ANITA: Yes, it was very difficult. He wasn’t really a good merchant. He didn’t know… Your grandpa was good, but he didn’t really study much. He didn’t study to be a rabbi. Uncle Abraham also got here when he was really young.  I have a photograph of him that I’ll show you later where he looked really young. Uncle Abraham lived with us, but, afterwards I really don’t’ remember much.  They moved to Matiticlan, and they opened up a tool shop. They were there for many years. Then Uncle Jose and Aunt Stensial sold them that business, then they moved back to Mexico City and opened up a business on Pino Suarez Street. They opened that shop first, then they opened up a different one that your father spoke to you about. They got here and opened up the business on Pino Suarez, then they opened up the business on Col  Re  de Jora. I remember because one time I took my dad and my grandpa to Pino Suarez, and grandpa brought the Stempas. Aunt Stensial told us that grandpa wanted to come here to Mexico, but feared all the problems here ,so he sent Uncle Jose over to fix all his papers, and passport, and his visa in Kiev. No, not Kiev, it was Warsaw! Uncle Jose met some friends there who discussed his economic situation. Then later, a couple of years later, after Aunt Stensial died we talked about it, and we realized she had a LOT of memories, and we wished we would have recorded those stories.

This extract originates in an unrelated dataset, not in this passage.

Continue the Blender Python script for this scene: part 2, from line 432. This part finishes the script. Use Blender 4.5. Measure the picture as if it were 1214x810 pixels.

She had a lot of memories, and it would have been really great to share those. She’s the one who told us about all the stories in Danzig. Grandpa went to Danzig and put my father on the boat, and got him out of jail. When he got locked up somebody let grandpa know, and grandpa went to Danzig, took him out of jail, put him on a boat and sent him to America! [Mexico]  [20:40]
 
And, getting back to those friends that uncle met in Warsaw. Those friends convinced him to not take out his papers, and to not fix visas and a permit to go to America, or Mexico, in this case.  When that uncle returned to Klodawa, he told them that nothing was going to happen, he wasn’t planning on it (leaving Poland) and that the Germans were too far, they weren’t going to do anything. So, they stayed for a couple of more years and lived peacefully. They had their own house. They lived very well. They didn’t need much. They had everything there.  Until, one day, the grandpa sent him again.  He was obligated to go, because the grandmother said, “You have to go and fix papers for me.” “He and I are going.” Are you coming or not?” So, he felt obligated to go with them.  So, they all went to Warsaw. They quickly, they all fixed their papers and visas, returned to Klodawa to started packing, and got on the VERY LAST BOAT  that brought anybody  of their kind  (Jewish) before the Germans got there! [20:60-22:00]
 
So, the uncle didn’t want to go, the grandfather told him, “I’m going to Warsaw to fix our papers for myself and my wife, your grandmother.”” If you want to stay you can stay, but we are leaving.” So, that’s how they came.  Uncle Jose had NO intention of coming.
 
So, they came back to Klodawa and they started packing, and they had their own house, and they were going leave it so somebody would sell it, but I’m not too sure what happened with that.
 
ALEX; I know a little bit about that. My Dad was investigating it. He found out that they left the house and some Polish people found out it belonged to Chelminsky or Rzeszewski.  So, they found that somebody with that name was killed in the Holocaust, so the house went to the civil registrar, and registered it to be sold two years after the Chelminsky or Rzeszewski family member had been killed. My father investigated this. The family member died, in 1942, and the house was sold in 1944. So, the Poles figured nobody could return and seen   they lost a house that was theirs. That’s how they [Poles] got the house. And, when you all got there years later, they didn’t let you in the house?  They were afraid you were going to take the keys?
 
ANITA: They house was in a great location, and very well built.
 
ALEX: The house was right on the main road, right?
 
ANITA: Yes, it was right on the main road. That meant that the grandpa had a very prominent life because he was on the main road. When they got here they had nothing.  They got an apartment on Argentina Street.  That’s where the main part of the community was. Most of the businesses and people (Jewish) lived in the central part of the city, downtown.  When they came and stayed in that apartment, that’s where I met all of them.  That’s where I met that grandpa. That’s the first time I met a well-educated man like that. He would sit at the dining table and have a little bowl of soup, but with a chicken wing and salt. He would then dip the chicken wing into the soup, and then the salt, and he wouldn’t eat it, but would lick it, as he read the newspaper, and then he would put it back.
 
Those who were there were me, Martha, Abraham, Lolita, and the grandparents. And, he said something in Yiddish. I don’t know what it was. We were all sitting down, everybody well behaved. Then he would continue dipping his chicken wing.